I was mocking Upworthy, if you didn’t get it.

Stage 1 – All You Need to Do Is Make the Promise

When your ideal customer is not aware of your product or the benefit it offers, then the first stage of awareness demands you simply make a promise in the headline.

For example:

  • Build Muscle Anywhere
  • Defeat Credit Card Debt
  • Read More Books

And in the subheadline you would describe the mechanism:

  • This 15-Minute Routine Focuses on Every Muscle in Your Body
  • With Only a Calendar and Spreadsheet
  • The World’s First Speed Reading App

I purposely chose three markets that have gone through all five stages to help you see how audiences progress.

Stage 2 – Take Your Promise to the Next Level

As the market begins to learn more about your product, and competitors enter that market … the power of your original promise will begin to fade.

Customers will seek a distinction. At this stage you need to state your promise even more clearly …

  • Build Muscle on Almost Every Inch of Your Body
  • How to Eliminate $3,000 in Debt in Only 30 Days
  • Read 24 Books in 24 Hours

In essence, you are being more specific. As you can imagine, you will be pushing the limits of credibility. But let me be very clear …

Though you’re pushing limits here, you must never lie, never misrepresent your product, and avoid hyperbole at all costs.

If you can’t back up your promise or claim with fact, don’t state it.

Stage 3 – Lead with Mechanism, Promise Second

In the third stage of sophistication, we find the consumer weary of your product and other products as well.

They’ve been exposed to extreme promises and have learned to tune out these claims, so you need a technique to reset their expectations.

At this stage the mechanism comes first, and the claim second.
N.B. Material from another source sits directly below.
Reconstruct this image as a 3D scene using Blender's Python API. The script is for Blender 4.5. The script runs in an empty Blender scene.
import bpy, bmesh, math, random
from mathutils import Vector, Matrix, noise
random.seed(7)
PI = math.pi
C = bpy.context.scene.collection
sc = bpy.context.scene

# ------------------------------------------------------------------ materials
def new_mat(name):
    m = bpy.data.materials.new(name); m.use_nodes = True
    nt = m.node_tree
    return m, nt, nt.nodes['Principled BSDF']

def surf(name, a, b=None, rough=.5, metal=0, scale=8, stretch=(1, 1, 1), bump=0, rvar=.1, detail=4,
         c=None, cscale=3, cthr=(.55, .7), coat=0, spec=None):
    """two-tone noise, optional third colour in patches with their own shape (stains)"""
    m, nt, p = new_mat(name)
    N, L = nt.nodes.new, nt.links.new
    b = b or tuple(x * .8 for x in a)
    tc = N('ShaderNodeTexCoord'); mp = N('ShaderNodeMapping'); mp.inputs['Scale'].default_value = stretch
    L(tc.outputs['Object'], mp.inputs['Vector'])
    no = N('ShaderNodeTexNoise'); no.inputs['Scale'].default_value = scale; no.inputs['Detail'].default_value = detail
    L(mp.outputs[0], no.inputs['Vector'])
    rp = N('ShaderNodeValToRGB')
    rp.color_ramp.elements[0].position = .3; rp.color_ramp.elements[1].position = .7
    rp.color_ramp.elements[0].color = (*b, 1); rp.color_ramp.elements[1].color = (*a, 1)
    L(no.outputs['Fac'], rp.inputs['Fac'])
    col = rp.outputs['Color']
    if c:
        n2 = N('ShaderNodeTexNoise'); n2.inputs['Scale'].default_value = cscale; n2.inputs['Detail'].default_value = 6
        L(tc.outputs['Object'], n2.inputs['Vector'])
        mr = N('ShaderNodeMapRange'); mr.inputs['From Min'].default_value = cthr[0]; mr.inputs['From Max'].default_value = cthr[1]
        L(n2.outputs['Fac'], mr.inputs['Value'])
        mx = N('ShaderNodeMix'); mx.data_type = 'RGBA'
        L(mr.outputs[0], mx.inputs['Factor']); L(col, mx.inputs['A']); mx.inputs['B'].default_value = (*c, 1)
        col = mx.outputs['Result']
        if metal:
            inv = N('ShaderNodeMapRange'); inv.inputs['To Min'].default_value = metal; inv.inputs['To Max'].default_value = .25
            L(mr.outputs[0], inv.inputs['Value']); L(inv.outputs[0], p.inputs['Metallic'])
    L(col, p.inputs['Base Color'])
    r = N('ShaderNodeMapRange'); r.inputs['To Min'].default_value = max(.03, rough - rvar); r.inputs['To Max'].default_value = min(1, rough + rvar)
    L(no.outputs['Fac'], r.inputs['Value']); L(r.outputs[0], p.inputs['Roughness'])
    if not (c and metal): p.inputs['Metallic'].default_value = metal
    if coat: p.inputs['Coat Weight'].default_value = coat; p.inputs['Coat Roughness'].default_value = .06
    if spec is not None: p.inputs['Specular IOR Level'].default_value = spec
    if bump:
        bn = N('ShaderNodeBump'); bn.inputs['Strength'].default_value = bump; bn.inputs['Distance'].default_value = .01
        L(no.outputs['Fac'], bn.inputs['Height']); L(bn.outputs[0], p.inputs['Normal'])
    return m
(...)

The mechanism becomes the point of difference.

  • This 15-Minute Chair Routine Builds Muscle on Almost Every Inch of Your Body
  • A Simple Spreadsheet and Calendar: Simplest Method to Defeating Debt
  • Introducing a New App to Solve the Slow Reader’s Dilemma

And the promise is elaborated in the subheadline.

Stage 4 – Take the Mechanism to Another Level

When stage three copy has been replicated in the market and reached saturation, the power of this headline fades. It’s time to elaborate and enlarge on the mechanism.
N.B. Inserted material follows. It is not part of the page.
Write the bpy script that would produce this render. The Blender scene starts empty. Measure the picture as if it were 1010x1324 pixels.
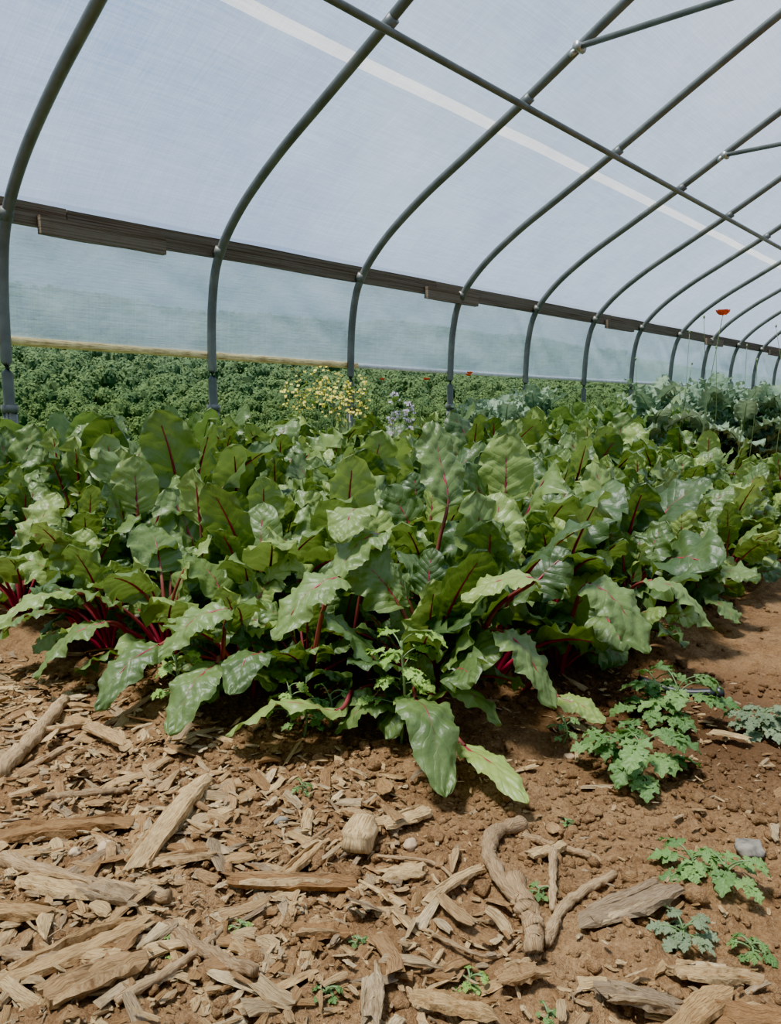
import bpy, bmesh, math, random
import numpy as np
from mathutils import Vector
random.seed(7); RNG=np.random.default_rng(11)
CH=0.65
TH=math.radians(40.6); CT,ST=math.cos(TH),math.sin(TH)
def G(a,b,z=0.0):
    return np.array([a*CT-b*ST, a*ST+b*CT, z])
# ---------------------------------------------------------------- noise
def _hash(ix,iy,seed):
    n=(ix.astype(np.int64)*374761393+iy.astype(np.int64)*668265263+seed*1442695041)&0xFFFFFFFF
    n=((n^(n>>13))*1274126177)&0xFFFFFFFF
    return ((n^(n>>16))&0xFFFF)/65535.0
def vnoise(x,y,seed=0):
    x=np.asarray(x,float);y=np.asarray(y,float)
    ix=np.floor(x);iy=np.floor(y);fx=x-ix;fy=y-iy
    fx=fx*fx*(3-2*fx);fy=fy*fy*(3-2*fy)
    a=_hash(ix,iy,seed);b=_hash(ix+1,iy,seed);c=_hash(ix,iy+1,seed);d=_hash(ix+1,iy+1,seed)
    return (a*(1-fx)+b*fx)*(1-fy)+(c*(1-fx)+d*fx)*fy*1.0-0.5
def fbm(x,y,seed=0,o=4):
    s=0;amp=1
    for i in range(o):
        s=s+amp*vnoise(np.asarray(x)*2**i+7.3*i,np.asarray(y)*2**i-3.1*i,seed+i);amp*=.5
    return s
def sstep(e0,e1,x):
    t=np.clip((x-e0)/(e1-e0),0,1);return t*t*(3-2*t)
def H(x,y):
    x=np.asarray(x,float);y=np.asarray(y,float)
    h=.03*fbm(x*1.6,y*1.6,1,3)+.026*fbm(x*9,y*9,5,3)
    c=vnoise(x*38,y*38,9);h=h+.016*np.abs(c)+.010*np.abs(vnoise(x*80,y*80,10))
    bed=sstep(-3.7,-3.4,x)*(1-sstep(-.95,-.65,x))*sstep(.8,1.15,y)
    return h+.03*bed-.014
# ---------------------------------------------------------------- mesh builder
class MB:
    def __init__(s): s.V=[];s.F=[];s.M=[];s.A=[];s.n=0
    def add(s,V,F,mat=0,A=None):
        V=np.asarray(V,float)
        s.V.append(V)
        F=[np.asarray(f)+s.n for f in (F if isinstance(F,list) else [F])]
        for f in F: s.F.append(f); s.M.append(np.full(len(f),mat) if np.ndim(mat)==0 else mat)
        if A is None: A=np.zeros((len(V),3))
        s.A.append(A); s.n+=len(V)
    def mesh(s,name,mats,smooth=True):
        V=np.concatenate(s.V);A=np.concatenate(s.A)
        me=bpy.data.meshes.new(name)
        me.vertices.add(len(V));me.vertices.foreach_set('co',V.ravel())
        li=np.concatenate([f.ravel() for f in s.F])
        tot=np.concatenate([np.full(len(f),f.shape[1]) for f in s.F])
        st=np.concatenate([[0],np.cumsum(tot)[:-1]])
        me.loops.add(len(li));me.loops.foreach_set('vertex_index',li.astype(np.int32))
        me.polygons.add(len(tot));me.polygons.foreach_set('loop_start',st.astype(np.int32))
        me.polygons.foreach_set('material_index',np.concatenate(s.M).astype(np.int32))
        me.polygons.foreach_set('use_smooth',np.full(len(tot),smooth))
        me.update(calc_edges=True)
        at=me.attributes.new('lf','FLOAT_VECTOR','POINT');at.data.foreach_set('vector',A.ravel())
        for m in mats: me.materials.append(m)
        me.validate()
        return me
    def obj(s,name,mats,smooth=True,parent=None):
        return mkobj(name,s.mesh(name,mats,smooth),parent)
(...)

Make it easier, quicker, and better. Solve more of the problem and overcome old limitations.

  • Now … Build Muscle Tone in Less Than 7 Minutes a Day
  • Wall Street Journal Accountants Swear This Is The Fastest and Easiest Way to Defeat Debt
  • Read War and Peace This Afternoon with Our Addicting “Angry Reader” App Game

This is a stage of embellishment not unlike stage two.

Eventually you will reach a point that pushes the embellishment out of the realm of believability, and you must discover a new meaningful and believable mechanism.

Stage 5 – Identify with the Consumer

At this stage the market is glutted.

The field is exhausted, and it is the most difficult stage to profit in, to write something that sticks, that stands out. This is where you revive a dead product or idea by shooting directly at the consumer.

  • Why Some Men Are So Skinny
  • Why Some People Will Never Get Out of Debt
  • Are You Embarrassed to Tell People You’ve Never Read the Classics?

And the mechanism is explained in the subheadline. At this point you are really reaching. And in fact you may come to a point of embellishing in the fifth stage — and even combining elements from previous stages.

As Schwartz pointed, this is the same life cycle for every market, for every audience. It begins in stage one and closes in stage five.

Here’s why this is important …

One of the most obvious problems I see is a lack of understanding when it comes to audience sophistication: almost everyone starts in stage one when the markets they are competing in are in the advanced stages … if not in the final.

That will not get the job done. You will not get noticed. You will get ignored. Or, they start in stage four when there market is in stage one or two. They overwhelm them when they don’t have to. So you are not going to be believed. Or trusted in this case.

Naturally you are probably wondering how do you know what stage your audience is in. Look around. What is your competition doing? What kind of headlines are they writing? You can often look at big publishers, too, to see what they are writing.